>> START Data excerpt
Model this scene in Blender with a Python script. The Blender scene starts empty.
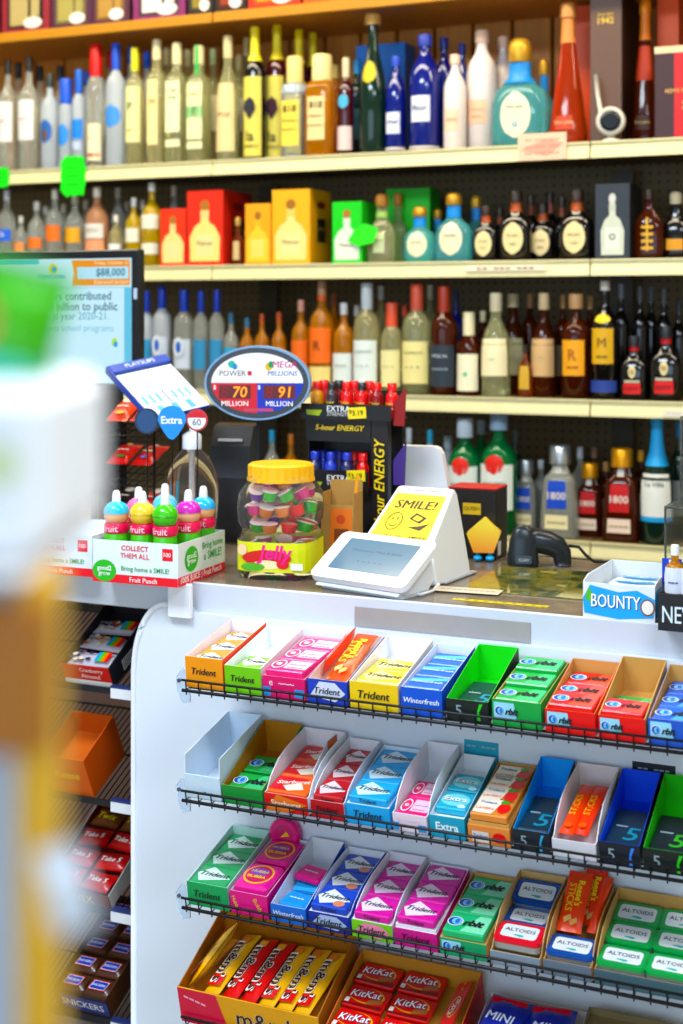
import bpy, math, random
from mathutils import Matrix, Vector
random.seed(7)
D = bpy.data
COL = bpy.context.scene.collection
R = math.radians

# ------------------------------------------------------------------ camera model (level camera, lens shift)
F_PX, CX, HOR = 1422.0, 341.5, 312.0
CAM_H = 1.45
YAW = R(24.2)
SN, CS = math.sin(YAW), math.cos(YAW)
def tdist(px, Y): return Y / (CS + (px - CX) / F_PX * SN)
def XX(px, Y):
    u = (px - CX) / F_PX
    return tdist(px, Y) * (-SN + u * CS)
def ZZ(px, py, Y): return CAM_H + (HOR - py) / F_PX * tdist(px, Y)
def PT(px, py, Y): return Vector((XX(px, Y), Y, ZZ(px, py, Y)))
def GR(px, py, z):
    t = (z - CAM_H) * F_PX / (HOR - py); u = (px - CX) / F_PX
    return Vector((t * (-SN + u * CS), t * (CS + u * SN), z))

# ------------------------------------------------------------------ materials
def lin(h):
    h = h.lstrip('#'); o = []
    for i in (0, 2, 4):
        c = int(h[i:i+2], 16) / 255
        o.append(c / 12.92 if c <= .04045 else ((c + .055) / 1.055) ** 2.4)
    return (*o, 1)
def sat(c, k=1.16):
    g = .3 * c[0] + .59 * c[1] + .11 * c[2]
    mx, mn = max(c[:3]), min(c[:3])
    if mx - mn < .04: return c
    return tuple(min(1, max(0, g + (x - g) * k)) for x in c[:3]) + (1,)
MATS = {}
def mat(col, rough=.5, metal=0, trans=0, emit=0, var=.06, ior=1.45, coat=0, alpha=1, scale=40):
    key = (col, rough, metal, trans, emit, var, ior, coat, alpha, scale)
    if key in MATS: return MATS[key]
    m = D.materials.new('surface_' + col.strip('#')); m.use_nodes = True
    nt = m.node_tree; b = nt.nodes['Principled BSDF']
    c = sat(lin(col))
    b.inputs['Base Color'].default_value = tuple(x * .2 for x in c[:3]) + (1,) if emit else c
    b.inputs['Roughness'].default_value = rough
    b.inputs['Metallic'].default_value = metal
    b.inputs['Transmission Weight'].default_value = trans
    b.inputs['IOR'].default_value = ior
    b.inputs['Coat Weight'].default_value = coat
    b.inputs['Alpha'].default_value = alpha
    if emit:
        b.inputs['Emission Color'].default_value = c
        b.inputs['Emission Strength'].default_value = emit
    elif var and not trans:
        tc = nt.nodes.new('ShaderNodeTexCoord'); n = nt.nodes.new('ShaderNodeTexNoise')
        n.inputs['Scale'].default_value = scale; n.inputs['Detail'].default_value = 2
        mx = nt.nodes.new('ShaderNodeMix'); mx.data_type = 'RGBA'
        mx.inputs['A'].default_value = tuple(x * (1 - var) for x in c[:3]) + (1,)
        mx.inputs['B'].default_value = tuple(min(1, x * (1 + var)) for x in c[:3]) + (1,)
        nt.links.new(tc.outputs['Object'], n.inputs['Vector'])
        nt.links.new(n.outputs['Fac'], mx.inputs['Factor'])
        nt.links.new(mx.outputs['Result'], b.inputs['Base Color'])
    MATS[key] = m
    return m
def paint(c, r=.45): return mat(c, r)
def gloss(c): return mat(c, .22, coat=.3)
def wrap_m(c): return mat(c, .3, coat=.15, var=.05)
def print_m(c): return mat(c, .55, var=0)

def node_mat(name):
    m = D.materials.new(name); m.use_nodes = True
    return m, m.node_tree, m.node_tree.nodes['Principled BSDF']

# ------------------------------------------------------------------ lettering
TXT = {}
def text_geo(s, bold, shear):
    k = (s, bold, shear)
    if k in TXT: return TXT[k]
    cu = D.curves.new('lettering', 'FONT'); cu.body = s; cu.offset = bold; cu.shear = shear; cu.resolution_u = 2
    cu.fill_mode = 'FRONT'
    o = D.objects.new('lettering', cu); COL.objects.link(o)
    dg = bpy.context.evaluated_depsgraph_get(); dg.update()
    me = o.evaluated_get(dg).to_mesh()
    v = [(p.co.x, p.co.y) for p in me.vertices]; f = [tuple(p.vertices) for p in me.polygons]
    o.evaluated_get(dg).to_mesh_clear()
    D.objects.remove(o); D.curves.remove(cu)
    if v:
        x0 = min(a for a, b in v); x1 = max(a for a, b in v); y0 = min(b for a, b in v); y1 = max(b for a, b in v)
        v = [(a - (x0 + x1) / 2, b - (y0 + y1) / 2) for a, b in v]
        TXT[k] = (v, f, x1 - x0, y1 - y0)
    else: TXT[k] = ([], [], 1, 1)
    return TXT[k]

# frames for flat artwork: local (x, y, out) -> 3-D
def M_top(z): return Matrix.Translation((0, 0, z))
def M_front(y): return Matrix(((1, 0, 0, 0), (0, 0, -1, y), (0, 1, 0, 0), (0, 0, 0, 1)))      # x right, y up, faces -Y
def M_right(x): return Matrix(((0, 0, 1, x), (1, 0, 0, 0), (0, 1, 0, 0), (0, 0, 0, 1)))     # x goes back (+Y), y up, faces +X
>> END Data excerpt
● Your objective: How many lines in the listing contain "scene"? Answer with the number alone.

● Correct result: 2